Saturday, February 5, 2011

What's wrong with the rich

No nation's economy does well when any important sector of that economy becomes decoupled from the fortunes of the rest of it. That's why all those third world countries with a tiny ruling elite squatting on top of legions of starving peasants find their economies getting driven into the ground.

Here we have two important sectors (and a third less important one) decoupled from the rest: our billionaires and our unionized public sector workers, followed distantly by our permanent welfare class (who the billionaires and the public sector workers would like us to obsess about and ignore them).

What's wrong with America's billionaires is that their fortunes are no longer tied to ours. They make their money multinationally, and often from economic manipulation rather than by producing goods and services.

Most of them don't live here--they have homes in a bunch of countries, and bop about from one to another for lengths of time dictated by their tax attorneys. They aren't inconvenienced by all that travel--many of them have never set foot on a commercial airliner. And their money--already vastly more than even they can spend, or their heirs--is hedged internationally. They care about the world economy, but one country's economy--even ours--couldn't matter less to them.

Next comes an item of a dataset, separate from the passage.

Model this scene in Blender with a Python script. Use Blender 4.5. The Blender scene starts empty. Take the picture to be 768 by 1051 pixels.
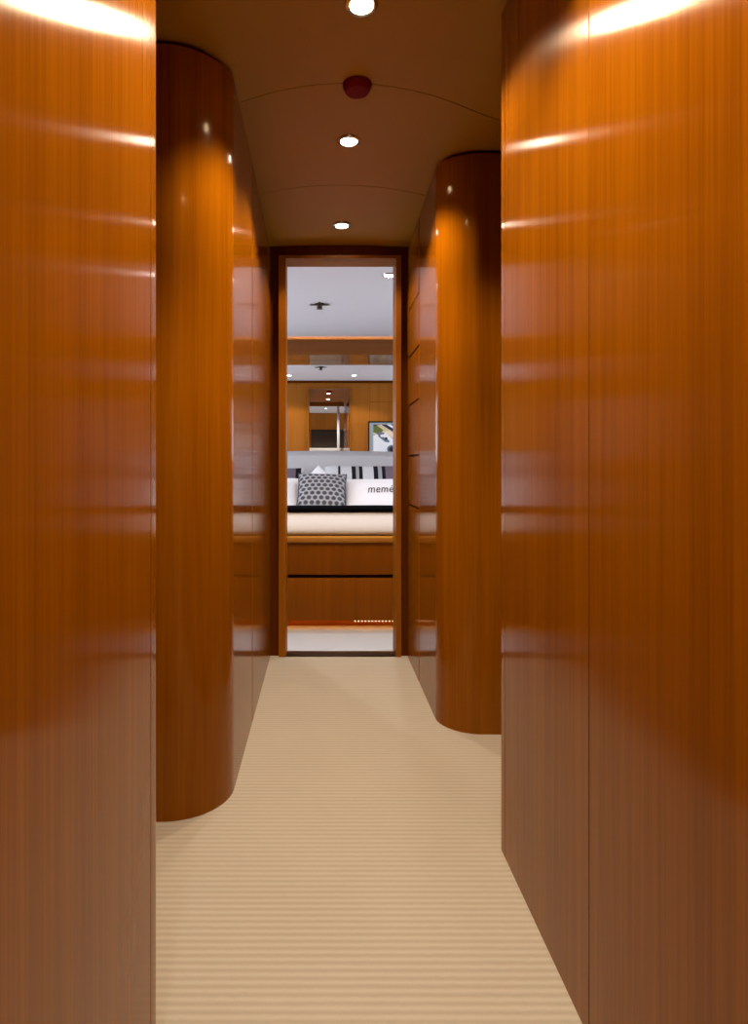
import bpy, bmesh, math, random
from mathutils import Vector, Matrix, noise
random.seed(7)
S = bpy.context.scene
C = S.collection
PI = math.pi
F = 640.0                      # focal length in pixels of a 768 px wide frame
EYE = 1.0

# ------------------------------------------------------------------ materials
def mat(name):
    m = bpy.data.materials.new(name); m.use_nodes = True
    nt = m.node_tree
    return m, nt, nt.nodes['Principled BSDF']

def sinp(b, **kw):
    for k, v in kw.items():
        k = k.replace('_', ' ')
        if k in b.inputs: b.inputs[k].default_value = v

def plain(name, col, rough=0.5, metal=0.0, **kw):
    m, nt, b = mat(name)
    sinp(b, Base_Color=(*col, 1), Roughness=rough, Metallic=metal, **kw)
    # faint mottling so no surface is perfectly even
    t = nt.nodes.new('ShaderNodeTexNoise'); t.inputs['Scale'].default_value = 60
    r = nt.nodes.new('ShaderNodeMapRange')
    r.inputs['To Min'].default_value = max(0.02, rough - .04); r.inputs['To Max'].default_value = min(1, rough + .04)
    nt.links.new(t.outputs['Fac'], r.inputs['Value']); nt.links.new(r.outputs[0], b.inputs['Roughness'])
    return m

def emit(name, col, s):
    m, nt, b = mat(name)
    sinp(b, Base_Color=(*col, 1), Emission_Color=(*col, 1), Emission_Strength=s)
    return m

def wood(name, ca, cb, rough=0.42, coat=1.0, crough=0.088, horizontal=False, bump=0.35):
    m, nt, b = mat(name); N = nt.nodes; L = nt.links
    g = N.new('ShaderNodeNewGeometry')
    def noise_tex(sx, sz, detail=3, scale=1):
        mp = N.new('ShaderNodeMapping')
        mp.inputs['Scale'].default_value = (sz, sx, sx) if horizontal else (sx, sx, sz)
        L.new(g.outputs['Position'], mp.inputs['Vector'])
        t = N.new('ShaderNodeTexNoise'); t.inputs['Scale'].default_value = scale; t.inputs['Detail'].default_value = detail
        L.new(mp.outputs[0], t.inputs['Vector'])
        return t
    fine = noise_tex(190, 2.2, 4); broad = noise_tex(26, .5, 2); wide = noise_tex(7, .3, 1)
    a = N.new('ShaderNodeMath'); a.operation = 'MULTIPLY_ADD'; a.inputs[1].default_value = .5
    L.new(fine.outputs['Fac'], a.inputs[0])
    a2 = N.new('ShaderNodeMath'); a2.operation = 'MULTIPLY_ADD'; a2.inputs[1].default_value = .35
    L.new(broad.outputs['Fac'], a2.inputs[0]); L.new(a2.outputs[0], a.inputs[2])
    a3 = N.new('ShaderNodeMath'); a3.operation = 'MULTIPLY'; a3.inputs[1].default_value = .3
    L.new(wide.outputs['Fac'], a3.inputs[0]); L.new(a3.outputs[0], a2.inputs[2])
    cr = N.new('ShaderNodeValToRGB'); e = cr.color_ramp.elements
    e[0].position = .40; e[0].color = (*ca, 1); e[1].position = .72; e[1].color = (*cb, 1)
    L.new(a.outputs[0], cr.inputs[0]); L.new(cr.outputs[0], b.inputs['Base Color'])
    sinp(b, Specular_Tint=(1, .80, .48, 1), Roughness=crough * 1.5, Specular_IOR_Level=.24 * coat, Anisotropic=.9)
    # varnish over upright grain: highlights spread sideways across the grain
    cx = N.new('ShaderNodeVectorMath'); cx.operation = 'CROSS_PRODUCT'
    cx.inputs[1].default_value = (1, .04, .03) if horizontal else (.04, .03, 1)
    L.new(g.outputs['Normal'], cx.inputs[0]); L.new(cx.outputs[0], b.inputs['Tangent'])
    return m

WOOD = wood('cherry_veneer', (.180, .050, .0006), (.268, .084, .0012))
WOOD_DARK = wood('cherry_veneer_shadow_gap', (.03, .007, .002), (.045, .011, .003), rough=.6, coat=.2)
WOOD_FRAME = wood('cherry_solid', (.20, .06, .004), (.30, .10, .007), coat=.5, crough=.2)
WOOD_DOORWALL = wood('cherry_painted_shade', (.075, .016, .002), (.11, .026, .003), coat=.12, crough=.3, rough=.6)  # shade around the recessed door surround painted in as darker wood
WOOD_BED = wood('cherry_bed', (.17, .048, .003), (.25, .075, .005), coat=.3, crough=.25)
WOOD_LEDGE = wood('cherry_ledge', (.36, .15, .02), (.46, .21, .035), coat=.4, crough=.3, horizontal=True)
WOOD_HONEY = wood('honey_veneer', (.26, .085, .010), (.36, .125, .018), coat=.6, crough=.15)
WOOD_GLOSS = wood('pelmet_veneer', (.15, .05, .014), (.21, .075, .022), coat=1, crough=.05, horizontal=True, bump=.15)
WOOD_PLAIN = plain('wood_underside', (.12, .04, .01), .6)

def carpet(name, ca, cb):
    m, nt, b = mat(name); N = nt.nodes; L = nt.links
    g = N.new('ShaderNodeNewGeometry')
    w = N.new('ShaderNodeTexWave'); w.wave_type = 'BANDS'; w.bands_direction = 'Y'
    w.inputs['Scale'].default_value = 1 / .0190 * 2 * PI / 20; w.inputs['Distortion'].default_value = .55
    w.inputs['Detail'].default_value = 2; w.inputs['Detail Scale'].default_value = 3
    L.new(g.outputs['Position'], w.inputs['Vector'])
    n = N.new('ShaderNodeTexNoise'); n.inputs['Scale'].default_value = 330; n.inputs['Detail'].default_value = 3
    L.new(g.outputs['Position'], n.inputs['Vector'])
    n2 = N.new('ShaderNodeTexNoise'); n2.inputs['Scale'].default_value = 4; n2.inputs['Detail'].default_value = 2
    L.new(g.outputs['Position'], n2.inputs['Vector'])
    s = N.new('ShaderNodeMath'); s.operation = 'MULTIPLY_ADD'; s.inputs[1].default_value = .45
    L.new(n.outputs['Fac'], s.inputs[0]); 
    s0 = N.new('ShaderNodeMath'); s0.operation = 'MULTIPLY_ADD'; s0.inputs[1].default_value = .55
    L.new(w.outputs['Fac'], s0.inputs[0]); L.new(s0.outputs[0], s.inputs[2])
    s1 = N.new('ShaderNodeMath'); s1.operation = 'MULTIPLY_ADD'; s1.inputs[1].default_value = .25; s1.inputs[2].default_value = -.12
    L.new(n2.outputs['Fac'], s1.inputs[0]); L.new(s1.outputs[0], s0.inputs[2])
    cr = N.new('ShaderNodeValToRGB'); e = cr.color_ramp.elements
    e[0].position = .1; e[0].color = (*ca, 1); e[1].position = .8; e[1].color = (*cb, 1)
    L.new(s.outputs[0], cr.inputs[0]); L.new(cr.outputs[0], b.inputs['Base Color'])
    bp = N.new('ShaderNodeBump'); bp.inputs['Strength'].default_value = .35; bp.inputs['Distance'].default_value = .004
    L.new(s.outputs[0], bp.inputs['Height']); L.new(bp.outputs[0], b.inputs['Normal'])
    sinp(b, Roughness=.95, Specular_IOR_Level=.1)
    return m
CARPET = carpet('ribbed_carpet', (.365, .32, .265), (.46, .415, .355))

def fabric(name, col, rough=.9, bump=.3, scale=500):
    m, nt, b = mat(name); N = nt.nodes; L = nt.links
    t = N.new('ShaderNodeTexNoise'); t.inputs['Scale'].default_value = scale
    tc = N.new('ShaderNodeTexCoord'); L.new(tc.outputs['Object'], t.inputs['Vector'])
    bp = N.new('ShaderNodeBump'); bp.inputs['Strength'].default_value = bump; bp.inputs['Distance'].default_value = .001
    L.new(t.outputs['Fac'], bp.inputs['Height']); L.new(bp.outputs[0], b.inputs['Normal'])
    mx = N.new('ShaderNodeMapRange'); mx.inputs['To Min'].default_value = .92; mx.inputs['To Max'].default_value = 1.05
    L.new(t.outputs['Fac'], mx.inputs['Value'])
    v = N.new('ShaderNodeVectorMath'); v.operation = 'SCALE'; v.inputs[0].default_value = col
    L.new(mx.outputs[0], v.inputs['Scale']); L.new(v.outputs[0], b.inputs['Base Color'])
    sinp(b, Roughness=rough, Specular_IOR_Level=.2)
    return m
CEIL_BOUNCE = fabric('cream_vinyl_bounce_tint', (.40, .22, .012), .55, .15, 300)  # orange bounce off wood and carpet is put into the cream ceiling's colour
CEIL_WHITE = fabric('white_ceiling_panel', (.66, .64, .65), .6, .05, 200)
LINEN = fabric('white_linen', (.80, .79, .80))
LINEN_COOL = fabric('cool_white_cotton', (.74, .76, .82))
LINEN_GREY = fabric('pale_grey_upholstery', (.60, .59, .58), .7)
BLACK_TRIM = plain('black_trim', (.002, .002, .003), .95, Specular_IOR_Level=.02)
LETTER = fabric('charcoal_embroidery', (.035, .035, .04))
CHROME = plain('brushed_chrome', (.55, .53, .50), .25, 1.0)
BRONZE = plain('dark_bronze', (.07, .05, .035), .35, .9)
RED = plain('dark_red_plastic', (.17, .002, .002), .7, Specular_IOR_Level=.15)
BLACK = plain('black_lacquer', (.008, .007, .007), .25)
MATGREY = plain('grey_picture_mount', (.30, .33, .35), .8)
METAL_DARK = plain('dark_threshold_metal', (.05, .03, .02), .4, .6)
WHITE = plain('white_lacquer', (.8, .78, .74), .4)
MIRROR, _nt, _b = mat('silvered_mirror'); sinp(_b, Base_Color=(.86, .85, .83, 1), Metallic=1.0, Roughness=.004)
LENS = emit('lamp_lens', (1.0, .86, .66), 40)
LENS_COOL = emit('bedroom_lamp_lens', (1.0, .93, .84), 40)
GLOW = emit('amber_led', (1.0, .36, .06), 7)
LED_BEAD = emit('led_bead', (1.0, .62, .30), 3)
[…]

It wasn't always this way. Back when the rich only made twenty times what their company's entry level people made, and when they didn't have golden parachutes, they were like ship captains.

The captain of a ship is likely to take care of the ship and its crew--at least minimally--because if the ship sinks--he sinks. Even if he survives its sinking, there he is bobbing on the sea in a lifeboat or a life vest.

We need to have every American's fortunes tied to the fortunes of the economy and the rest of us. They need not to have this.

Thus far both the billionaires and the public sector workers have won. And we've lost. Hands down.

This should not be a Republican-Democrat Conservative-Liberal issue. Eisenhower certainly would have agreed with me about this, for example.

And note that the Republicans champion the cause of the billionaires while the Democrats champion that of the public sector workers. So both parties are aligned against the rest of us as regards this issue.

I propose that by making our cause "coupling" everyone to the economy, regardless of party or power base, we can make this a bipartisan issue.


One Salient Oversight said...

I see you've fallen for the old chestnut that Unions are as blameworthy as the rich in hurting ordinary people of America.

Check out this graph. Basically it shows that union membership has been declining markedly since 1980.

Since 1980 America has produced lots more billionaires, but less union members.

Don't believe right wing anti-union propaganda. And don't embrace it in an effort to be "balanced" either.

Ehkzu said...

I fall for no chestnuts, Newton notwithstanding. My comments were directed at public sector employee unions, not unions in general. And while the right overstate the disparity between public sector workers and those in the private sector, there is, nevertheless, a significant disparity overall.

But while the billionaire class has harmed society in general, the unions' most baleful effect has been at the state and local level, where unfunded yet unchangeable pension bargains are literally bankrupting local governments. There are also tricks like basing pensions on your earnings in your last year of work, then "arranging" for so much overtime work that you get the pension of a potentate.

Just because conservatives say unions are bad doesn't prove that they're good.

Ehkzu said...

...nor was giving both as examples the same as making them equivalent--only to say that there are examples of decoupling on both sides, making it a bipartisan issue. Even if it's a 5-95% split in terms of societal damage--and i suspect it is--including public employee unions in a campaign against deoupling makes sense.

Remember, right wingers invariably try to change the subject, since facts are not their friends (likewise for ideologues on the left, for that matter), while fear and anger are.

Sean said...

I agree that unaccountable billionaires are a danger to the long-term success of the US, however, of all the problems that we face in this country, this is perhaps the least obvious. Not only is it almost ignored by almost every news outlet (internet included), but the vast majority of US citizens have absolutely no clue why we're so affected by the actions of the uber-rich.

Until a middle-class family can comfortably be sustained by a single income for "normal" people, we'll continue to slide towards the society we're quickly becoming. However, I don't see this trend being reversed anytime soon. Most people are simply not aware of this problem.